And honestly? Good.
A player named Siflar has created a massive Xal’atath mural inside WoW’s player housing system, using around 1,600 dyed cobblestones and roughly 120 hours of work. The build, highlighted by Icy Veins’ coverage of the Xal’atath housing mural, is based on original art by MonoriRogue.
That is not decorating. That is devotion with a masonry budget.
Xal’atath Gets the Cobblestone Treatment
The mural recreates Xal’atath in an enormous, pixel-art-style housing build made from dyed cobblestones. It is the kind of project that makes you stare at your own house, look at the chair you placed slightly off-center, and immediately feel like a fraud.
Using individual placed objects to create large-scale art is not a new idea in games with housing systems, but this one hits differently because of the scale and subject matter. Xal’atath is not exactly a cozy cottage-core mascot. She is void energy, manipulation, cosmic threat, and smug purple menace wrapped into one extremely dangerous knife enthusiast.
Turning her into wall art made from 1,600 cobblestones is absurd.
It is also exactly the kind of absurd that makes player housing exciting.
This Is Why Housing Was Always Going to Get Dangerous
Player housing was never going to stay normal.
The moment Blizzard gave players enough freedom to resize, recolor, place, stack, rotate, and abuse objects in ways no sane decorator would recommend, this was inevitable. Someone was always going to build a mural. Someone was always going to recreate a famous villain. Someone was always going to spend 120 hours proving the rest of us have weak interior-design discipline.
MasterOfWarcraft has already covered how housing players have been pushing the system hard, including the player who recreated the Burning Crusade login screen inside a housing setup and the madness of players rebuilding Overwatch maps inside WoW housing.
The Xal’atath mural belongs in that same category: community creativity that starts as decoration and ends somewhere near architectural sorcery.
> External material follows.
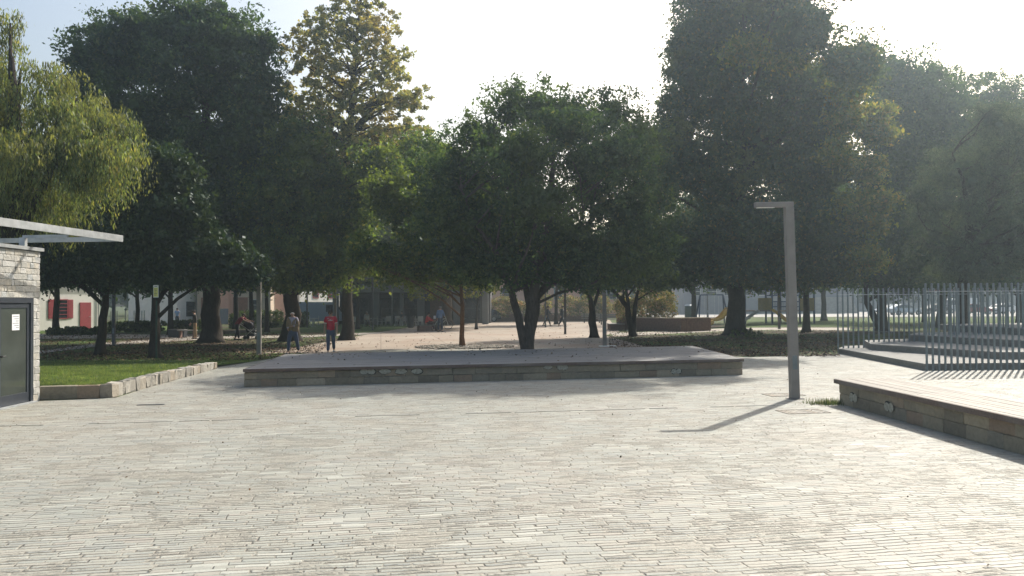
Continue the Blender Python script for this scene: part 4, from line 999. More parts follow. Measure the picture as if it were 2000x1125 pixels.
# the white house: long side turned to the right, toward the sun
c0 = XD(78, 70); ang = rad(72)
t = building('white_house', 'white plastered house with dark red shutters and red door at the left', (c0.x - .2, c0.y - 6, 0), ang, 10.5, 7, 4.2, 'white')
m = MB(); m.add([(-.4, -.4, 4.2), (10.9, -.4, 4.2), (10.9, 7.4, 4.2), (-.4, 7.4, 4.2), (-.4, 3.5, 6.2), (10.9, 3.5, 6.2)], [(0, 1, 5, 4), (3, 4, 5, 2), (0, 4, 3), (1, 2, 5), (0, 3, 2, 1)]); m.build('roof', M['roof'], t)
for x in (6.3,): window(t, x, 1.75, 1.3, 1.5, 'redpaint', bars=4, shutters='redpaint')
doorp(t, 8.9, 1.2, 2.3, 'redpaint')
m = MB(); m.cyl((10.3, -.08, 0), .05, 4.1, 8); m.build('downpipe', M['galv'], t)
pf = thing('white_post_fence', 'row of thin pale posts above the green hedge on the left', 'fence', XD(215, 66))
for px in (217, 229, 245, 262, 277, 282):
    q = XD(px, 66); m = MB(); m.cyl((q.x - pf.location.x, 0, 0), .045, 1.6, 6); m.build('post', M['galv'], pf)
m = MB(); m.beam((0, .06, 1.0), (XD(282, 66).x - pf.location.x, .06, 1.0), .03, .03); m.build('wire', M['galv'], pf)
c0 = XD(345, 86); t = building('white_house', 'far white house behind the walker in blue', (c0.x, c0.y, 0), rad(74), 9, 6, 4.5, 'white')
window(t, 2.2, 1.6, 1.2, 1.4, 'darksteel'); window(t, 6.2, 1.6, 1.2, 1.4, 'darksteel')
m = MB(); m.box((4.5, 3, 4.62), (9.6, 6.6, .2)); m.build('roof', M['roof'], t)
c0 = XD(385, 88); t = building('brown_house', 'brown brick building with pale stripes behind the thick dark trunk', (c0.x, c0.y, 0), rad(12), 7.5, 6, 5.5, 'beigewall')
m = MB(); m.box((1.2, -.03, 1.4), (1.6, .05, 2.8)); m.box((4.4, -.03, 1.4), (1.5, .05, 2.8)); m.build('brick_panel', M['roof'], t); window(t, 5.9, 1.7, .8, 1.6, 'galv')
m = MB(); m.box((3.75, 3, 5.6), (8, 6.5, .2)); m.build('roof', M['roof'], t)
c0 = XD(470, 92); t = building('peach_house', 'sunlit peach plastered building behind the grey lamp post', (c0.x, c0.y - 4, 0), rad(70), 11, 7, 6.5, 'peach')
window(t, 2.6, 2.0, 1.6, 1.3, 'darksteel', bars=2); window(t, 8.0, 4.6, 1.2, 1.3, 'darksteel')
m = MB(); m.box((5.5, 3.5, 6.6), (11.6, 7.6, .2)); m.build('roof', M['roof'], t)
m = MB(); m.box((-.02, 3.5, .8), (.05, 7, 1.6)); m.build('base_band', M['greywall'], t)
c0 = XD(585, 98); t = building('cream_house', 'sunlit cream house glimpsed above the parked van', (c0.x, c0.y, 0), rad(68), 9, 7, 6, 'white')
window(t, 3.2, 3.4, 1.0, 1.2, 'redpaint'); window(t, 6.4, 3.4, 1.0, 1.2, 'redpaint')
m = MB(); m.box((4.5, 3.5, 6.1), (9.6, 7.6, .2)); m.build('roof', M['roof'], t)

# arcade building
ax0 = XD(648, 80).x; ax1 = XD(956, 80).x; LW = ax1 - ax0
t = thing('arcade_building', 'grey building with a dark open arcade on pale square pillars', 'building', (ax0, 78.5, 0))
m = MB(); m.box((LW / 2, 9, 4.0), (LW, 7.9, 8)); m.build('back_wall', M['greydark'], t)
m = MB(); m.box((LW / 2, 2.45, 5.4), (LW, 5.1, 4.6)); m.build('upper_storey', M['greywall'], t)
m = MB(); m.box((LW / 2, 5, 8.15), (LW + .6, 10.6, .25)); m.build('roof', M['roof'], t)
for px, w in ((656, .5), (676, .5), (735.5, .52), (785, .35), (822, .66), (888, .25), (896, .5), (948, .6)):
    x = XD(px, 78.8).x - ax0; m = MB(); m.box((x, .3, 1.54), (w, .5, 3.08), bev=.02); m.build('pillar', M['greywall'], t)
m = MB(); m.box((XD(840, 79).x - ax0 + .8, .6, 1.54), (1.6, .3, 3.08)); m.build('brown_panel', M['brick'], t)
for px in (700, 760, 800, 860, 920):
    x = XD(px, 83).x - ax0; window(t, x, 1.5, 1.7, 2.2, 'darksteel', bars=1, y=5.02)
for k in range(6): window(t, 1.6 + k * (LW - 3) / 5, 5.6, 1.1, 1.4, 'galv', bars=1, y=-.11)
# buildings beyond the planters and playground
c0 = XD(960, 108); t = building('pink_building', 'low pinkish building behind the long brick planter', (c0.x, c0.y, 0), 0, 18, 8, 6.0, 'peach')
for k in range(5): window(t, 2 + k * 3.4, 3.2, 1.2, 1.5, 'galv', bars=1)
m = MB(); m.box((9, 4, 6.1), (18.6, 8.6, .2)); m.build('roof', M['roof'], t)
c0 = XD(1335, 132); t = building('long_grey_building', 'long plain grey building with outside steps behind the playground', (c0.x, c0.y, 0), 0, 27, 10, 6.2, 'greywall')
for k in range(6): window(t, 2 + k * 2.6, 3.6, 1.3, 1.2, 'galv', bars=1)
m = MB()
for k in range(8): m.box((22, -3.2 + k * .38 + .2, .1 + k * .17), (9, .38, .2 + k * .34 * .98))
m.build('steps', M['road'], t)
m = MB(); m.box((13.5, 5, 6.32), (27.6, 10.6, .2)); m.build('roof', M['greywall'], t)
c0 = XD(1660, 150); t = building('far_grey_building', 'far dull grey building behind the parked cars at the right', (c0.x, c0.y, 0), 0, 50, 10, 7.5, 'greywall')
for k in range(11): window(t, 2.5 + k * 4.3, 2.4, 1.9, 1.6, 'darksteel', bars=1)
for k in range(11): window(t, 2.5 + k * 4.3, 5.6, 1.9, 1.4, 'darksteel', bars=1)
m = MB(); m.box((20, -.1, 3.9), (14, .16, .55)); m.build('maroon_band', M['redpaint'], t)
m = MB(); m.box((25, 5, 7.6), (50.6, 10.6, .2)); m.build('roof', M['greywall'], t)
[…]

Housing Is Becoming Its Own Endgame
The funniest part is that this is not tied to power progression.
No item level. No raid parse. No Mythic+ rating. No boss kill. No trinket spreadsheet. Just one player, a pile of cobblestones, and a terrifying amount of patience.
That matters because WoW has spent years training players to treat endgame as a ladder. Higher keys. Better gear. Stronger logs. Faster clears. Bigger numbers. All useful, all familiar, all capable of turning the game into a second job if you let them.
Housing offers something else.
It gives players a place to create without needing the result to be efficient. A giant Xal’atath mural does not make your character stronger. It does not help you time a dungeon. It does not increase your raid damage.
It just looks incredible.
And that is enough.
Patch 12.0.7 Could Make This Even Wilder
The timing is also perfect because housing is getting more tools and decor support in Patch 12.0.7.
Icy Veins notes that the patch includes hundreds of new decor items and outdoor lighting options, which means players are probably only getting started. If 1,600 cobblestones can produce a Xal’atath mural now, the next wave of housing builds may become genuinely unhinged.
More lighting means better atmosphere. More decor means more building tricks. More object variety means more ways for creative players to misuse furniture for art, architecture, and possibly emotional damage.
That is the real beauty of housing systems. Developers add a chair. Players turn it into a dragon’s eyebrow. Developers add stones. Players turn them into a void goddess mural. Developers add lighting. Players immediately create a haunted cathedral, a nightclub, and a tribute to some boss that killed them in 2009.
This is how the community wins.
The Best Housing Builds Make Everyone Else Look Lazy
Siflar’s Xal’atath mural is impressive because it shows what happens when patience meets a system with enough flexibility to reward obsession.
Most players will not spend 120 hours placing dyed cobblestones. Most players should not spend 120 hours placing dyed cobblestones. Some of us can barely commit to arranging a table without deciding the room is “good enough.”
But that is why builds like this matter.
They show the ceiling. They prove the system has depth. They give the rest of the community ideas, inspiration, and maybe a mild sense of shame.
WoW housing is quickly becoming more than a side feature. It is becoming a creative battleground where the weapons are furniture, lighting, dyes, and people with far too much patience.
Xal’atath would probably approve.
Which is worrying, but also excellent.